■ Your objective
From the entries below, gather every line containing the string "Write".
-- start of Data provided --
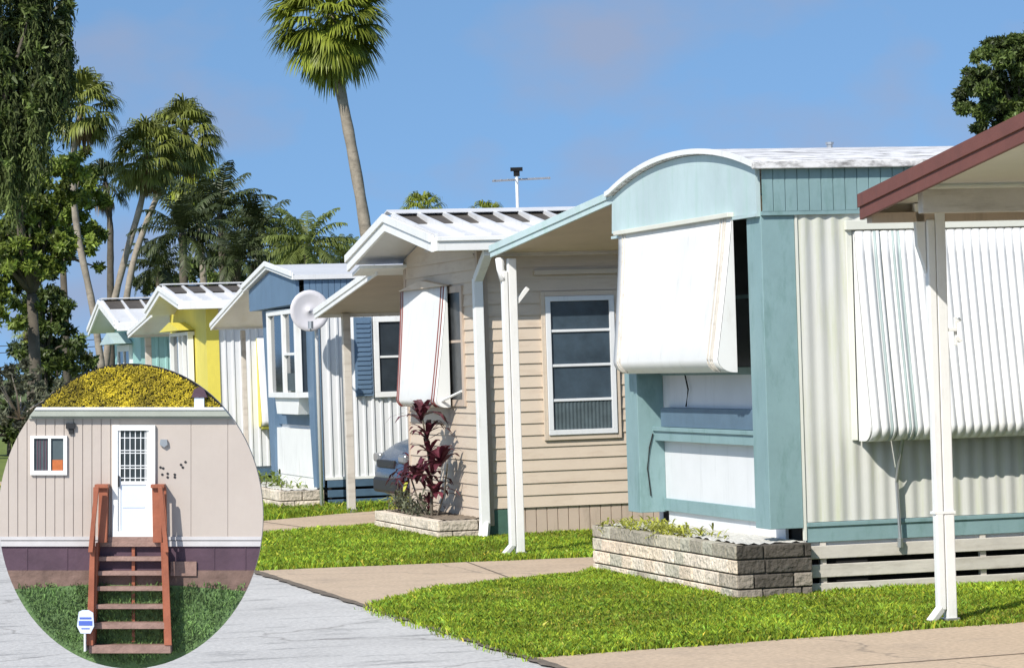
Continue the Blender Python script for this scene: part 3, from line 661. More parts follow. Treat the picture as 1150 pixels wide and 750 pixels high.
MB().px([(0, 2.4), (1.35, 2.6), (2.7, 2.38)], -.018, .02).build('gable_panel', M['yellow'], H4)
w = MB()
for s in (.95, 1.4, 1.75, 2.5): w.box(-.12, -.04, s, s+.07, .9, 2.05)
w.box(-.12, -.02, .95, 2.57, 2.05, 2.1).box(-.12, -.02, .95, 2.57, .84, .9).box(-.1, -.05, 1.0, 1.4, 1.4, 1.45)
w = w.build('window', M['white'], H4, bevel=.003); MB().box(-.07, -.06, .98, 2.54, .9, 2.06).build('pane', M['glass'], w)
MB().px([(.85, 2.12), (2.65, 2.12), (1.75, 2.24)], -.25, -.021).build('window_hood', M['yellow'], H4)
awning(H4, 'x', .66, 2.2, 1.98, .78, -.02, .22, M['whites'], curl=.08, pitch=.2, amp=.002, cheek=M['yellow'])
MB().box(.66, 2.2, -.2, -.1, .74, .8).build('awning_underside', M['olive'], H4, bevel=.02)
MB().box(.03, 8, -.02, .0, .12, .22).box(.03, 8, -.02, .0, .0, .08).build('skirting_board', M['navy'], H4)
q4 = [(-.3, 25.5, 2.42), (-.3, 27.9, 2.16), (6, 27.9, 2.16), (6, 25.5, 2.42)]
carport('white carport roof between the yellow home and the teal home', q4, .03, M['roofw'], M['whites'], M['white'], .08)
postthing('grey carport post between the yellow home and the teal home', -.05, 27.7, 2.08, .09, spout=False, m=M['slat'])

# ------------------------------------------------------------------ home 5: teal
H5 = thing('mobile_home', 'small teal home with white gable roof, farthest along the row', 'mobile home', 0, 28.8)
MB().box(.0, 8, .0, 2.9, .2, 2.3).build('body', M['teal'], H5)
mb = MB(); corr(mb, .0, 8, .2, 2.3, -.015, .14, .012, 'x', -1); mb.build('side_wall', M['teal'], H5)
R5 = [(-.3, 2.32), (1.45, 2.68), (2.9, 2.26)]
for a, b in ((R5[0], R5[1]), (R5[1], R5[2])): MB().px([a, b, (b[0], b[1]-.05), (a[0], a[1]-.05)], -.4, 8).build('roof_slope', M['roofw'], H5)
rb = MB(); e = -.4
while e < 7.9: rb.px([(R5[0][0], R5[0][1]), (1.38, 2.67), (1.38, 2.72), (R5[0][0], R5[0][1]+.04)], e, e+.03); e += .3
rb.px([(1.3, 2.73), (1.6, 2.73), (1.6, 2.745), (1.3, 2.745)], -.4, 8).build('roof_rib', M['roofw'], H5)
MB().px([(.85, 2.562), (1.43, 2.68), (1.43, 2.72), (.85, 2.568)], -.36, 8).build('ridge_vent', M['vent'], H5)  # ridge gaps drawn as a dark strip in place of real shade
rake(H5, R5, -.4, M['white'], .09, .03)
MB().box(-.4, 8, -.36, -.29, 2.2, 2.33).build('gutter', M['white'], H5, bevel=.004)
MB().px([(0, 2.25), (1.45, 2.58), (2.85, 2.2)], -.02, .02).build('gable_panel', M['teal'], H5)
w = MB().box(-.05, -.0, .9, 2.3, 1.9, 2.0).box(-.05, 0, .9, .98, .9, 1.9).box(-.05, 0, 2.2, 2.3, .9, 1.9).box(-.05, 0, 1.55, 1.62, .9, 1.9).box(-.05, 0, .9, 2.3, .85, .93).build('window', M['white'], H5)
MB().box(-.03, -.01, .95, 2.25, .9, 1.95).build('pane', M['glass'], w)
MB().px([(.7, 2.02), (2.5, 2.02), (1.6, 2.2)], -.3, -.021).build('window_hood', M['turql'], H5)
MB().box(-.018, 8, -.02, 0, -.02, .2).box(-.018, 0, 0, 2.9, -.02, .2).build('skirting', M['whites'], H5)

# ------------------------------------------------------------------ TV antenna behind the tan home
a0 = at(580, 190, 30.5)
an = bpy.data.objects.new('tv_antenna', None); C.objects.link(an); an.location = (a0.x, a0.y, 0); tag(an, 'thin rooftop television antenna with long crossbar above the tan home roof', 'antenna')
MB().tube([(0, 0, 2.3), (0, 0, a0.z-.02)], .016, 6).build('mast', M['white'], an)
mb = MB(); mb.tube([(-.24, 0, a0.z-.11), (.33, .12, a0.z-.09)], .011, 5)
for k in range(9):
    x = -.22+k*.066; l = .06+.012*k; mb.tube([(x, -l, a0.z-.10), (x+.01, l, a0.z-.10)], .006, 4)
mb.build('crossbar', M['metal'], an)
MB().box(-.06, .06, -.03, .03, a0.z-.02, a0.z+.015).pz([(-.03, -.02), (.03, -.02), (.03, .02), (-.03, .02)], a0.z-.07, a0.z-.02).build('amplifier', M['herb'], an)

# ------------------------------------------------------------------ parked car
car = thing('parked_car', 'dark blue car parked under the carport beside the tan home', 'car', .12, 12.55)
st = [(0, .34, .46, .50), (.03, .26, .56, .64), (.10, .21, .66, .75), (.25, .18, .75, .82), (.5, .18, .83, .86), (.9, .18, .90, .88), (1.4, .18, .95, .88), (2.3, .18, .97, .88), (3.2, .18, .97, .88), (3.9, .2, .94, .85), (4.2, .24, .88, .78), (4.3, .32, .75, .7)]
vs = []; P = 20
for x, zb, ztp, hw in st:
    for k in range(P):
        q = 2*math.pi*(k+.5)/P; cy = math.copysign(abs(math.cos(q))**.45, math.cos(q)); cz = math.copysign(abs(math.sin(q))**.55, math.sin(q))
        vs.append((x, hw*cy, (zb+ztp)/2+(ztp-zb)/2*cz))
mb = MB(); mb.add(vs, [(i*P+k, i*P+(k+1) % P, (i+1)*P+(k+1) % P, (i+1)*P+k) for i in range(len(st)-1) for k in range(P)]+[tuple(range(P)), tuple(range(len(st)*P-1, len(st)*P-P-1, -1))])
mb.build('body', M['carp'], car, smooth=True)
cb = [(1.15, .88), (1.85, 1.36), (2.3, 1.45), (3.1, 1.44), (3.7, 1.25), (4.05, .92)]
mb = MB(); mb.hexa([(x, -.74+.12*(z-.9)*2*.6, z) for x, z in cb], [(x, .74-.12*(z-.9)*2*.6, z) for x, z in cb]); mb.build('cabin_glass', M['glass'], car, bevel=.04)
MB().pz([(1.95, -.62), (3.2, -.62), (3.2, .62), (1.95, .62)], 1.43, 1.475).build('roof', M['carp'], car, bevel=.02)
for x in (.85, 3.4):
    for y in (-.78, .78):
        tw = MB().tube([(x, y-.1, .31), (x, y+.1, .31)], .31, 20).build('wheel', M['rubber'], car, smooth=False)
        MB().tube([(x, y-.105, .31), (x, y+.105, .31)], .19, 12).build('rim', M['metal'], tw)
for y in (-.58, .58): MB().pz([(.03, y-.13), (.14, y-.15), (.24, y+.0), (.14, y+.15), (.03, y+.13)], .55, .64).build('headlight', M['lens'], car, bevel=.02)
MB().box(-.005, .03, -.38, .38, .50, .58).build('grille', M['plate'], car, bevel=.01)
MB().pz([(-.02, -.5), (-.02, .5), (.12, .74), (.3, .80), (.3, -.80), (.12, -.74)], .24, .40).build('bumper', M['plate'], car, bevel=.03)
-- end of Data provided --
-- start of Data provided --
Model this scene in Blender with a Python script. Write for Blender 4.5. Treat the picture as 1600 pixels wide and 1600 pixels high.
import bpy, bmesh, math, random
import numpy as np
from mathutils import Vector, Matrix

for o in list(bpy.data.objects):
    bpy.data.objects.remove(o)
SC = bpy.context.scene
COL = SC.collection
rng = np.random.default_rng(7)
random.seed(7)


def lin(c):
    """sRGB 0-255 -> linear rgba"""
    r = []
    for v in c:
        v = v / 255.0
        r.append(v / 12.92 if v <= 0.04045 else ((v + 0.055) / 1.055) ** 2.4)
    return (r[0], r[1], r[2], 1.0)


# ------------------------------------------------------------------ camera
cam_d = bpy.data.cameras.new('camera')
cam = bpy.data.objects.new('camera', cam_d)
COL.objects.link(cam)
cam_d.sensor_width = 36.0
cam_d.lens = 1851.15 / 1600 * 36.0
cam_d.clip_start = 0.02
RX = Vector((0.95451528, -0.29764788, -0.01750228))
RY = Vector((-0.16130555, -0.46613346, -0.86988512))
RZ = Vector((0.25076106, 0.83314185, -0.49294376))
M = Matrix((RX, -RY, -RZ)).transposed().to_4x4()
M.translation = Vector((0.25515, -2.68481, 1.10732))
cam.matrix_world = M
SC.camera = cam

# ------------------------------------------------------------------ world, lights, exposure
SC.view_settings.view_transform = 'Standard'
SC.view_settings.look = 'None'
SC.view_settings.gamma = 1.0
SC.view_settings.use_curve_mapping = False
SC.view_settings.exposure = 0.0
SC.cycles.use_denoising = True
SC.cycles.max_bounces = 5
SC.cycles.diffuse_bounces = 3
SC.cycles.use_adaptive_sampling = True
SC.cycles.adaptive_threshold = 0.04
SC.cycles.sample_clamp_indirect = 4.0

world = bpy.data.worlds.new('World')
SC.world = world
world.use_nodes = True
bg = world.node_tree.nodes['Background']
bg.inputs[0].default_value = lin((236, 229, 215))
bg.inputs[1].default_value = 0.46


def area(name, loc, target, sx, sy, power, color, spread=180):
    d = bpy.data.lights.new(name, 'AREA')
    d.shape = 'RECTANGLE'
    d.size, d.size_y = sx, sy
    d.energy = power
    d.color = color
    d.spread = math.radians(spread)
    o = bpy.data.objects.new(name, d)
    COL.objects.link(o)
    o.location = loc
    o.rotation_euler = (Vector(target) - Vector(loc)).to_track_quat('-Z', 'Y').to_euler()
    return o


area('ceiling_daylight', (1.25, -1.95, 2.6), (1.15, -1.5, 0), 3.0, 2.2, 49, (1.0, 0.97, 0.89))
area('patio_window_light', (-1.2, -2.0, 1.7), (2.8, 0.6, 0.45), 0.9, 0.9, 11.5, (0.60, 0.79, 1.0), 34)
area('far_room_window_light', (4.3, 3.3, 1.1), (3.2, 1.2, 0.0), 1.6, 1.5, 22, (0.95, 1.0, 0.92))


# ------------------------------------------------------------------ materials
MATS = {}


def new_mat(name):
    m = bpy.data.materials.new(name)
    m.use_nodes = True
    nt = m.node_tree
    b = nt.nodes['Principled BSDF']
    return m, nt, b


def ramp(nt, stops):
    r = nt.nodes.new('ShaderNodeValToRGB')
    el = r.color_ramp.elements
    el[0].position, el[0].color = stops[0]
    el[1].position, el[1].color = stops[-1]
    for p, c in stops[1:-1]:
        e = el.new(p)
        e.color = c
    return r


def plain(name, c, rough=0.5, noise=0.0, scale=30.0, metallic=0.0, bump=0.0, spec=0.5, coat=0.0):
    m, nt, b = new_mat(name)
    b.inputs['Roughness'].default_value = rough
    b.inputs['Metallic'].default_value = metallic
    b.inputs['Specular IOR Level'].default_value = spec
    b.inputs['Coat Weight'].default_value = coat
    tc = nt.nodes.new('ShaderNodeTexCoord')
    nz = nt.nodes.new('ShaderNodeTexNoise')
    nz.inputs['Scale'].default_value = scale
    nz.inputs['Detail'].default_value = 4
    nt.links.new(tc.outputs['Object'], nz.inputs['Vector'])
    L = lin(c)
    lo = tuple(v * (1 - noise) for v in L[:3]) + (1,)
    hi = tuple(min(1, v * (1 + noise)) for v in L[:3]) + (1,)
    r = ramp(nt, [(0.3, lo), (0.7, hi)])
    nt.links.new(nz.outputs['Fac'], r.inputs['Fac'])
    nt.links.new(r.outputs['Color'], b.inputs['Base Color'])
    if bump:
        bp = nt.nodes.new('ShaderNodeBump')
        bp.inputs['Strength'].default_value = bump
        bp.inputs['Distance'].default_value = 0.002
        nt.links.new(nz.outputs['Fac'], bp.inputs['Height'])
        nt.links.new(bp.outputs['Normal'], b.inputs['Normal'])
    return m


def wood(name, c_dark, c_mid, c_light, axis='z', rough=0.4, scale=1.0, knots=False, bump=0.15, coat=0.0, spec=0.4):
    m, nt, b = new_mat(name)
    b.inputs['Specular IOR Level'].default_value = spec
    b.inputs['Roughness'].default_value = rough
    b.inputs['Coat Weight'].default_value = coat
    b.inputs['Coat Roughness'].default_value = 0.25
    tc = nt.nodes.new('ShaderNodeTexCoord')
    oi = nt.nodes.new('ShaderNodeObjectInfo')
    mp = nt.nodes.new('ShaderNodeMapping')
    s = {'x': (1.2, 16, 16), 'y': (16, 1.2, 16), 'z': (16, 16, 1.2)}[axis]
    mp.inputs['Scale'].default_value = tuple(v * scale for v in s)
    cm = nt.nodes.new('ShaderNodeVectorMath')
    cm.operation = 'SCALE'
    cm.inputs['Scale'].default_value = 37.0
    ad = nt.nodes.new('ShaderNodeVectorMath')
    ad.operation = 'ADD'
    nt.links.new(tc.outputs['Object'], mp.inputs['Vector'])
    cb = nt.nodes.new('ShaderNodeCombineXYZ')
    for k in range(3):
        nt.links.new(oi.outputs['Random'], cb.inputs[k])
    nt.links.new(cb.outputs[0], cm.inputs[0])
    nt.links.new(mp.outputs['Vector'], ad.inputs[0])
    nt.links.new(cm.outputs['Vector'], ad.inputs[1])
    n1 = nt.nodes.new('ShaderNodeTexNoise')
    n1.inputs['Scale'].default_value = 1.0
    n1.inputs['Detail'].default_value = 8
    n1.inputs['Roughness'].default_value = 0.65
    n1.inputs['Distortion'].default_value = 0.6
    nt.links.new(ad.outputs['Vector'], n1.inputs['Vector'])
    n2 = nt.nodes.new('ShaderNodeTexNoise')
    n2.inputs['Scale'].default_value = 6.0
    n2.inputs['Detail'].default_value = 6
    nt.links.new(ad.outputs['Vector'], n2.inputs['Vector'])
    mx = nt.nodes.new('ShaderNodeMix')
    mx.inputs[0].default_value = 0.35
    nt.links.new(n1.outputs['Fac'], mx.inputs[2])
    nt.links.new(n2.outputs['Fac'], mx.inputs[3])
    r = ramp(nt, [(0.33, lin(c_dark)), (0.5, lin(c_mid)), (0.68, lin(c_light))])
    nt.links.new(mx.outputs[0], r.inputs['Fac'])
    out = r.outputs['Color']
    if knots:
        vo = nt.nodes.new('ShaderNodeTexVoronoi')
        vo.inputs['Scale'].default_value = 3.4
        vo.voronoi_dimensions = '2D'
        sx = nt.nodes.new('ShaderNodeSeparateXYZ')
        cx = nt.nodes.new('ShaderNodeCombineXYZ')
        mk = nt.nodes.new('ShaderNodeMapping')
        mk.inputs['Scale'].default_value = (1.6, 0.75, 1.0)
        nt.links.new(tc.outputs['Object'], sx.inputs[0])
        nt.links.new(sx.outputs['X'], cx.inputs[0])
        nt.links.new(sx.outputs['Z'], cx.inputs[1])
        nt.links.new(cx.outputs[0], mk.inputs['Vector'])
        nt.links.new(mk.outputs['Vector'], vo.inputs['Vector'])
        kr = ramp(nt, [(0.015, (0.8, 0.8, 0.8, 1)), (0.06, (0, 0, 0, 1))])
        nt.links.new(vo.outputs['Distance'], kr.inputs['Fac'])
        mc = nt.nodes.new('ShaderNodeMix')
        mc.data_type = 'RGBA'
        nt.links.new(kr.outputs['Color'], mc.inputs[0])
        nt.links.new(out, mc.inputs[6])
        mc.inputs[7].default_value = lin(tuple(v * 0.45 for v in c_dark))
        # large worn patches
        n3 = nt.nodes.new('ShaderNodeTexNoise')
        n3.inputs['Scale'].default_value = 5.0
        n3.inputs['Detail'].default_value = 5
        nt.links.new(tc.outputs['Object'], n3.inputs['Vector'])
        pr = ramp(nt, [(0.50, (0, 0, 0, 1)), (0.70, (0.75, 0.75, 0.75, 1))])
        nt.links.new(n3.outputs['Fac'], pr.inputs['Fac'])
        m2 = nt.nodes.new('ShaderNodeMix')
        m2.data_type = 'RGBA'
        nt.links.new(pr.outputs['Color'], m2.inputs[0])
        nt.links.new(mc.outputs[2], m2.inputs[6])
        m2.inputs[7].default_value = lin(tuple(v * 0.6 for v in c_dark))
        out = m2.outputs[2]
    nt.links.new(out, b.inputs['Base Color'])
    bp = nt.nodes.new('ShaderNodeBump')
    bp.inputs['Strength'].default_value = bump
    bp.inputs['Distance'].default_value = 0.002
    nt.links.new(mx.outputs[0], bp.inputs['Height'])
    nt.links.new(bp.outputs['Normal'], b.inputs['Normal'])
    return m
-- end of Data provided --
-- start of Data provided --
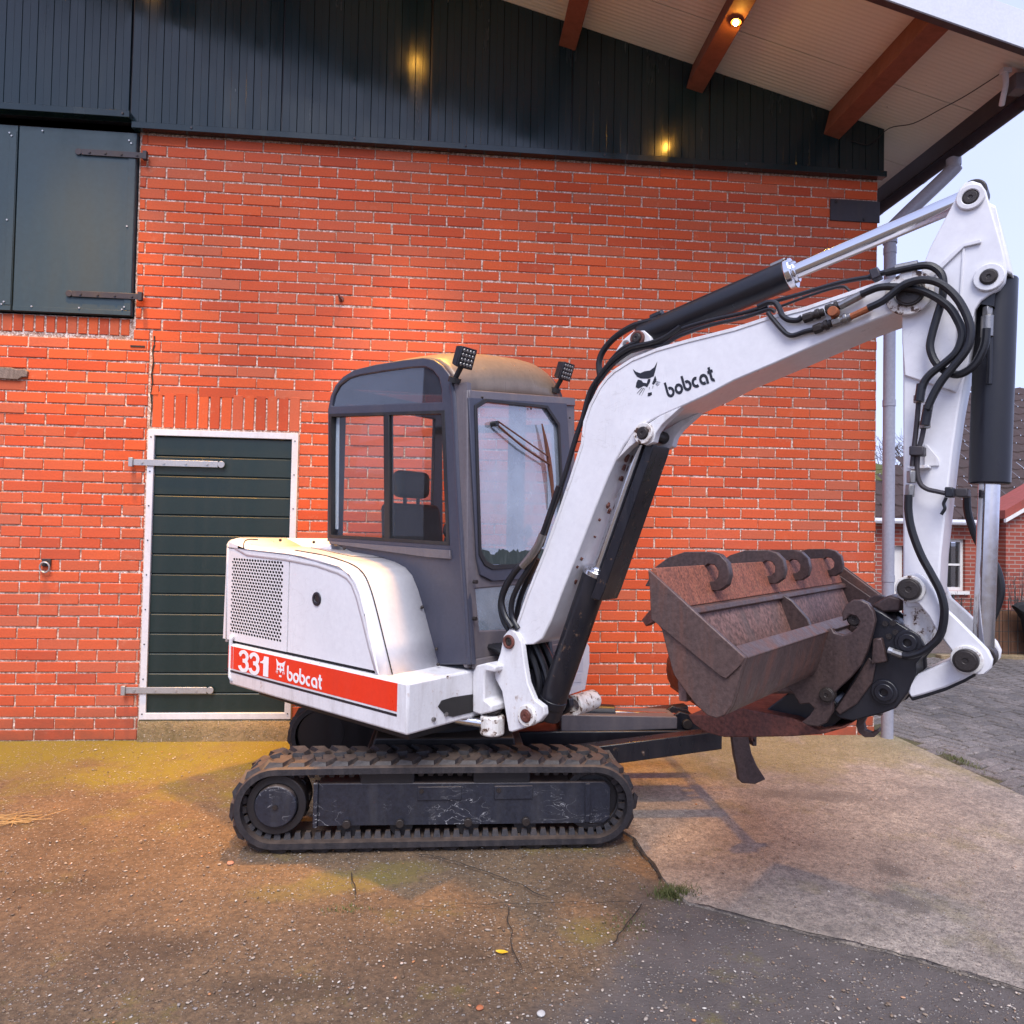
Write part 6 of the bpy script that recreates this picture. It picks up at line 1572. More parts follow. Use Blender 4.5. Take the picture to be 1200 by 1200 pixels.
-- end of Data provided --
■ Output of the task
Model this scene in Blender with a Python script. Write for Blender 4.5. Treat the picture as 1600 pixels wide and 1600 pixels high.
Write part 6 of the bpy script that recreates this picture. It picks up at line 1572. More parts follow. Use Blender 4.5. Take the picture to be 1200 by 1200 pixels.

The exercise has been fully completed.